US-backed Iraqi forces battling Islamic State fighters have fought their way close to Mosul's airport on the second day of a ground offensive on the jihadists' remaining stronghold in the western side of the city, military statements said on Monday.
Federal police and elite interior ministry units known as Rapid Response are leading the charge toward the airport on the southern outskirts of Mosul and plan to turn it into a close support base for the push into western Mosul, commanders have said.
They dislodged Islamic State fighters from the hilltop village of Albu Saif which overlooks the airport, reaching its “vicinity”, an Iraqi military statement said.
The militants are essentially under siege in western Mosul, along with an estimated 750,000 civilians, after they were forced out of the eastern part of the city in the first phase of the campaign that ended last month, after 100 days of fighting.

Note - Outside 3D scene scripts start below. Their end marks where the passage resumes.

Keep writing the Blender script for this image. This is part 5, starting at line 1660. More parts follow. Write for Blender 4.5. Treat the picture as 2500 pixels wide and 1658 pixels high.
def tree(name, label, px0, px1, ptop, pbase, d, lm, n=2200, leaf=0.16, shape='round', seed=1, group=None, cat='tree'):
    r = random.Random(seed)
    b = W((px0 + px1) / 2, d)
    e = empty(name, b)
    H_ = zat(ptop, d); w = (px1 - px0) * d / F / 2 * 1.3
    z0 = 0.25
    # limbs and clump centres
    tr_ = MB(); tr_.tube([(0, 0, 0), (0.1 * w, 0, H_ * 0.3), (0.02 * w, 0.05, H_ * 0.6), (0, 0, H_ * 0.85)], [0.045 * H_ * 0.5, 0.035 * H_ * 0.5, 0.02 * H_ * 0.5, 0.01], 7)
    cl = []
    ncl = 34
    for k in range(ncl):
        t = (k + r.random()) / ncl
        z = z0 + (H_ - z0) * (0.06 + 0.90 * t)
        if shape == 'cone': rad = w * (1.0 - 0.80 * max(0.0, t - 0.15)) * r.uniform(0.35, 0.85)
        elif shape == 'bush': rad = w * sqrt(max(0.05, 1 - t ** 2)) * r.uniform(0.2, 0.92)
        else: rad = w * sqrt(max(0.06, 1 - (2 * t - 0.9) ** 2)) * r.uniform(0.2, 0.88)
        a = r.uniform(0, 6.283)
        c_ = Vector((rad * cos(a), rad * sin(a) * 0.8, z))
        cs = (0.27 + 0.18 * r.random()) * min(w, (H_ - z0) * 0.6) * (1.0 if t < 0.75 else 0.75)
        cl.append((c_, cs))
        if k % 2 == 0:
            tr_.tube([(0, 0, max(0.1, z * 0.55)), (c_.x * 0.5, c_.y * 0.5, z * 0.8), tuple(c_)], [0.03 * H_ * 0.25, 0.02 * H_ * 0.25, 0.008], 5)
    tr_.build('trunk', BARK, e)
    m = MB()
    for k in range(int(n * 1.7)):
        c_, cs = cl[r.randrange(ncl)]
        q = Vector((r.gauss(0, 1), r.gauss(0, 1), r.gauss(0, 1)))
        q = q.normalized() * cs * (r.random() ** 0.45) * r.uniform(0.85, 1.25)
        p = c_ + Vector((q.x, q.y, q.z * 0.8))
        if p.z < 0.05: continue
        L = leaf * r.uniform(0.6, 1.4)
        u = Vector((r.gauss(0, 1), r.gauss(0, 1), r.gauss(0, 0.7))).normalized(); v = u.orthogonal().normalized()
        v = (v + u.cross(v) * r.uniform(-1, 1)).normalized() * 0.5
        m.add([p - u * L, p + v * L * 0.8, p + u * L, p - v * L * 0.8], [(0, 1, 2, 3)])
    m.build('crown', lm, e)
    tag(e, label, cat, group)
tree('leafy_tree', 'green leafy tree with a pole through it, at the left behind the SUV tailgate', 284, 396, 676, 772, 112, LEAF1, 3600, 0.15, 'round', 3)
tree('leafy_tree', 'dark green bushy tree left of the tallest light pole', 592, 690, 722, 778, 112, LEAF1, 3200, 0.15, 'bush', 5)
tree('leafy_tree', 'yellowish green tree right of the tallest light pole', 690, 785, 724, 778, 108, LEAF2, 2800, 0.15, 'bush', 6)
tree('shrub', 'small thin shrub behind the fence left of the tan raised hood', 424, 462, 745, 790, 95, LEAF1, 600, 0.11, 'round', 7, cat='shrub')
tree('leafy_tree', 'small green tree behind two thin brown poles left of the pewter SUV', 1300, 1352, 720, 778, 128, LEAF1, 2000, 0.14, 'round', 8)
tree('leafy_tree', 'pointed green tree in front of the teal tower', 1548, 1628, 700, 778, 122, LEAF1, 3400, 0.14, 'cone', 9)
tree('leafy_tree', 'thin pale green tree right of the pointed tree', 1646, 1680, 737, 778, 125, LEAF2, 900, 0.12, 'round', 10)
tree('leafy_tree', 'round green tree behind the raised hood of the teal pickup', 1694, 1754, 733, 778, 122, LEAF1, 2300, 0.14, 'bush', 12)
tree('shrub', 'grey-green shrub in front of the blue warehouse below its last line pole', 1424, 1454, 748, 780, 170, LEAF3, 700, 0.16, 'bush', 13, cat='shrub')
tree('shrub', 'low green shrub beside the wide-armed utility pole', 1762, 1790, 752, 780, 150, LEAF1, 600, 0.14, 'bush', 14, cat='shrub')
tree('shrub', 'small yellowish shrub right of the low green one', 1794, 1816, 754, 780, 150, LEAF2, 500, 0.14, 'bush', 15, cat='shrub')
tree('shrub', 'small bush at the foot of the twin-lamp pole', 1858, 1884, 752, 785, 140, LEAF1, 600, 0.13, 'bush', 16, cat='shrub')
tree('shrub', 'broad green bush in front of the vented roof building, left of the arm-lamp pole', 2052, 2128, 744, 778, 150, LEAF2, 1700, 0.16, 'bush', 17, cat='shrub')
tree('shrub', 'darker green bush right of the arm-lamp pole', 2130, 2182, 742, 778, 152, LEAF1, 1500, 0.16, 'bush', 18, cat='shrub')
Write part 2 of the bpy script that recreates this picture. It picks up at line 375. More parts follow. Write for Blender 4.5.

“They are striking and engaging our forces and pulling back towards Mosul,” Major Mortada Ali Abd of the Rapid Response units told a Reuters correspondent south of Mosul. “God willing Albu Saif will be fully liberated today.”
Elite Counter-Terrorism Service units headed to frontlines around the western side of Mosul, a city divided in two by the Tigris River. Helicopters were seen strafing the Albu Saif hill during the day to clear it of snipers, while machine-gun fire and rocket propelled grenades could be heard.
The advancing forces also disabled a car bomb, used by militants to obstruct attacking forces. The Iraqi forces have been advancing so far in sparsely populated areas and there were no families seen escaping. The fighting will get tougher as they get nearer to the city itself and the risk greater for civilians.
Food shortages
Up to 400,000 civilians could be displaced by the offensive as residents of western Mosul suffer food and fuel shortages and markets are closed, United Nations Humanitarian Co-ordinator for Iraq Lise Grande said on Saturday.
Commanders expect the battle to be more difficult than in the east of the city, which Iraqi forces took control of last month after three months of fighting. Tanks and armoured vehicles cannot pass through its narrow alleyways. The militants have developed a network of passageways and tunnels to enable them to hide and fight among civilians, disappear after hit-and-run operations and track government troop movements, according to residents.
Western Mosul contains the old city centre, with its ancient souks, government administrative buildings, and the mosque from which Islamic State leader Abu Bakr al-Baghdadi declared his self-styled caliphate over parts of Syria and Iraq in 2014. The city is the largest urban centre captured by Islamic State in both countries.
The US commander in Iraq, army Lieut Gen Stephen Townsend, told a news conference in Baghdad on Monday he had been putting US military advisers closer to front lines in Mosul. "We adjusted our posture during the east Mosul fight and we embedded advisers a bit further down into the formation," he said, speaking during an unannounced visit of defence secretary Jim Mattis to Baghdad.
Major strongholds
Lieut Gen Townsend has said he believes US-backed forces will recapture both of Islamic State’s major strongholds – Mosul and the city of Raqqa in Syria – within the next six months. Islamic State was thought to have up to 6,000 fighters in Mosul when the government’s offensive started in mid-October. Of those, more than 1,000 have been killed, according to Iraqi estimates.
The remainder now face a 100,000-strong force made up of Iraqi armed forces, including elite paratroopers and police, Kurdish forces and Iranian-trained Shia paramilitary groups. The westward road that links the city to Syria was cut in November by the Shia paramilitary known as Popular Mobilisation forces.
The militants are in charge of the road that links Mosul to Tal Afar, a town they control 60 km to the west.
Coalition aircraft and artillery have continued to bombard targets in the west during the break that followed the taking of eastern Mosul. The United States, which has deployed more than 5,000 troops in the fighting, leads an international coalition providing air and ground support to the Iraqi and Kurdish forces.
Gen Mattis told reporters before arriving in Baghdad the US military was not in Iraq to seize the country's oil, distancing himself from remarks by President Donald Trump.